Not exactly responsive representation there. It took a while to get the information, but it is there. The actual cost of the land is really not a question for me. It really is about the misdirection, shall we say, which District School Board of Niagara employed as they ran up the bill for remediating the site. Information eventually came out that Ministry of the Environment was aware of all. Which proved true. It also proved true that the ministry which pays the freight for DSBN, name that of the education variety, was not.

Now, I am no expert, but I am pretty sure anyone out there reading this information was a kid at one time. I don’t think there is a child alive who did not play the divide and conquer game with their parents at a very early age. For me, I was five years old when I figured it out. I would tell my mom that Dad said it was ok if I slept over at my next-door neighbour Chuck Mady’s house. My Dad was always the hard one to get, so when I played that card with my mom: A) My parents never questioned the other’s judgment, and B) Mom was the softy, so she always went along. Mady’s always had Cheezies, my fave at the time….but I digress.

So, some hairs were split there to say the Province knew. I am sure any official at MoE would assume all pertinent parties were up to speed on the serious situation there, but they assumed wrong if they did.

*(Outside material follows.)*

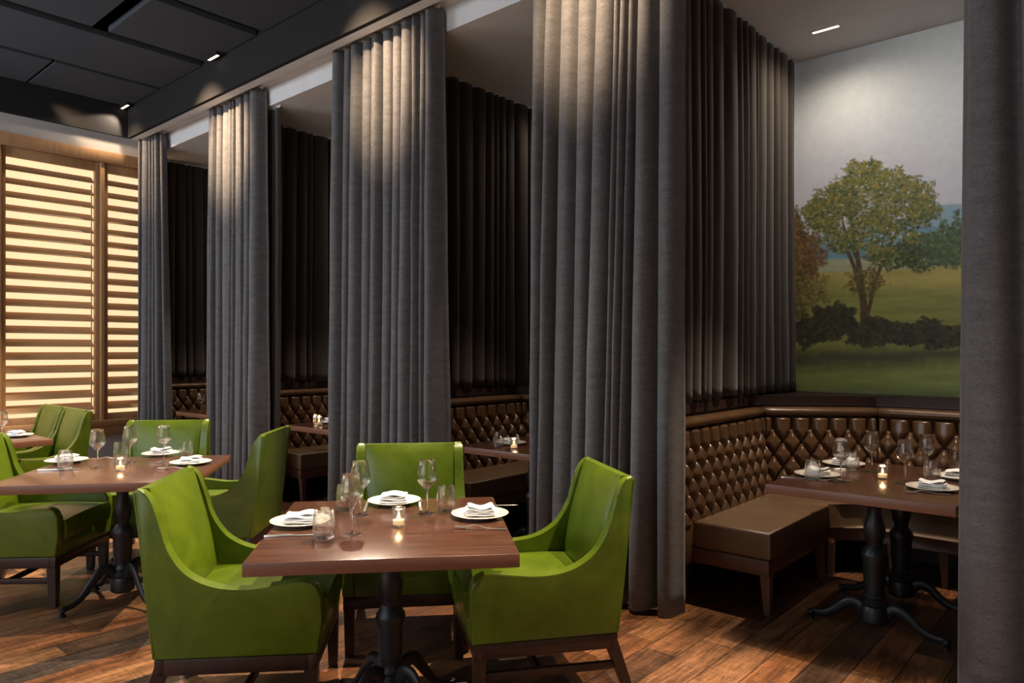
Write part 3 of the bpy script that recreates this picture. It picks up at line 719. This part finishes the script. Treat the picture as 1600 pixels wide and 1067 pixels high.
    bm = BM(); box(bm, -.257, .257, -.06, -.038, .137, .163, .002); finish('stretcher', bm, 'dark', root, 30)
    return root
def face(dx, dy): return math.atan2(dx, -dy)          # rotation so that local -Y points to (dx, dy)
CH = [  # centre, direction faced, label
    ((-1.075, 2.97), (0.995, 0.10), 'green leather armchair in the left foreground, side on, tucked under the nearest table'),
    ((0.10, 3.14), (-0.972, -0.215), 'green leather armchair on the right of the nearest table, in front of the widest curtain'),
    ((-0.525, 3.685), (0.122, -0.992), 'green leather armchair facing us across the nearest table'),
    ((-1.85, 4.65), (-0.999, -0.03), 'green leather armchair seen from behind, at the right side of the left table'),
    ((-2.50, 5.02), (0.10, -0.995), 'green leather armchair facing us across the left table, in front of the third curtain'),
    ((-2.84, 4.25), (0.998, 0.05), 'green leather armchair cut off by the left picture edge, tucked under the left table'),
]
hn = -EY
def rc(x, t): v = W(x, t, 0); return (v.x, v.y)
CH.append((rc(-5.27, -1.46), (hn.x, hn.y), 'green leather armchair by the shutters, the right one of the pair'))
CH.append((rc(-5.89, -1.46), (hn.x, hn.y), 'green leather armchair by the shutters, the left one of the pair'))
ch0 = make_chair()
for n, (p, d, lab) in enumerate(CH):
    if n == 0:
        ch0.location = (*p, 0); ch0.rotation_euler = (0, 0, face(*d)); ch0['label'] = lab
    else: dup(ch0, (*p, 0), face(*d), lab)

# ---------------------------------------------------------------- tables
COLPROF = [(0, .70), (.075, .70), (.075, .69), (.046, .685), (.040, .665), (.047, .655), (.047, .645), (.033, .635), (.031, .60), (.044, .555), (.049, .52), (.044, .485), (.034, .455), (.033, .44), (.056, .405), (.058, .39), (.050, .35), (.049, .28), (.043, .22), (.043, .205),
           (.050, .195), (.050, .185), (.045, .178), (.055, .165), (.061, .158), (.061, .148), (.056, .14), (.064, .12), (.062, .065), (.05, .055), (0, .055)]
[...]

The reason I will be seeking the water/soil study results is this mammoth black membrane I saw at the bottom of the pit before it was filled back in. As I worked back through the dozens of people who were contacting me for information on this issue over 4-6 weeks the question came up time and time again – if there was no ground water impact and all the test results were hunky-dory, why would a membrane bigger than a football field (at least that is how it appeared from the road) be necessary at all?

Simply, it wouldn’t.

If the main culprit of contaminants was really construction materials, wood, and such as purported, those materials are not exactly water soluble.

So, there’s that. And believe me, I have more than enough fires to chase, I don’t want to keep going back to that one, but if I don’t nobody else will. It’s hard to believe other area media have looked right past these unapproved expenditures but that is the difference between a news sources and PR agencies.

And with that, we turn to Grimsby Council. Nothing tragic on that front this week, likely because only a public meeting for the Casablanca Winery Inn site was the only meeting on the menu. Regardless, I’ll take it.

But it was budget time last week and I’ll admit right here in print, I totally missed it. I saw the minutes of the budget committee off the whole meeting approved, but it didn’t occur me the Town would pass a one-and-done budget with NO public notice and precious little input.

When the process was first talked about in January, there was supposed to be two passes at council. Great it was simple and could be done in one, but if that was the case, there absolutely should have been a delay to allow for public notice.

The financial question to ask, coming off a $1.1 million surplus is, why was there not a rollback. A small increase is nice, and reserves are solid, so how does this year not end up as a surplus as well, unless you are looking to fill out ways to spend money – which is exactly what you don’t want.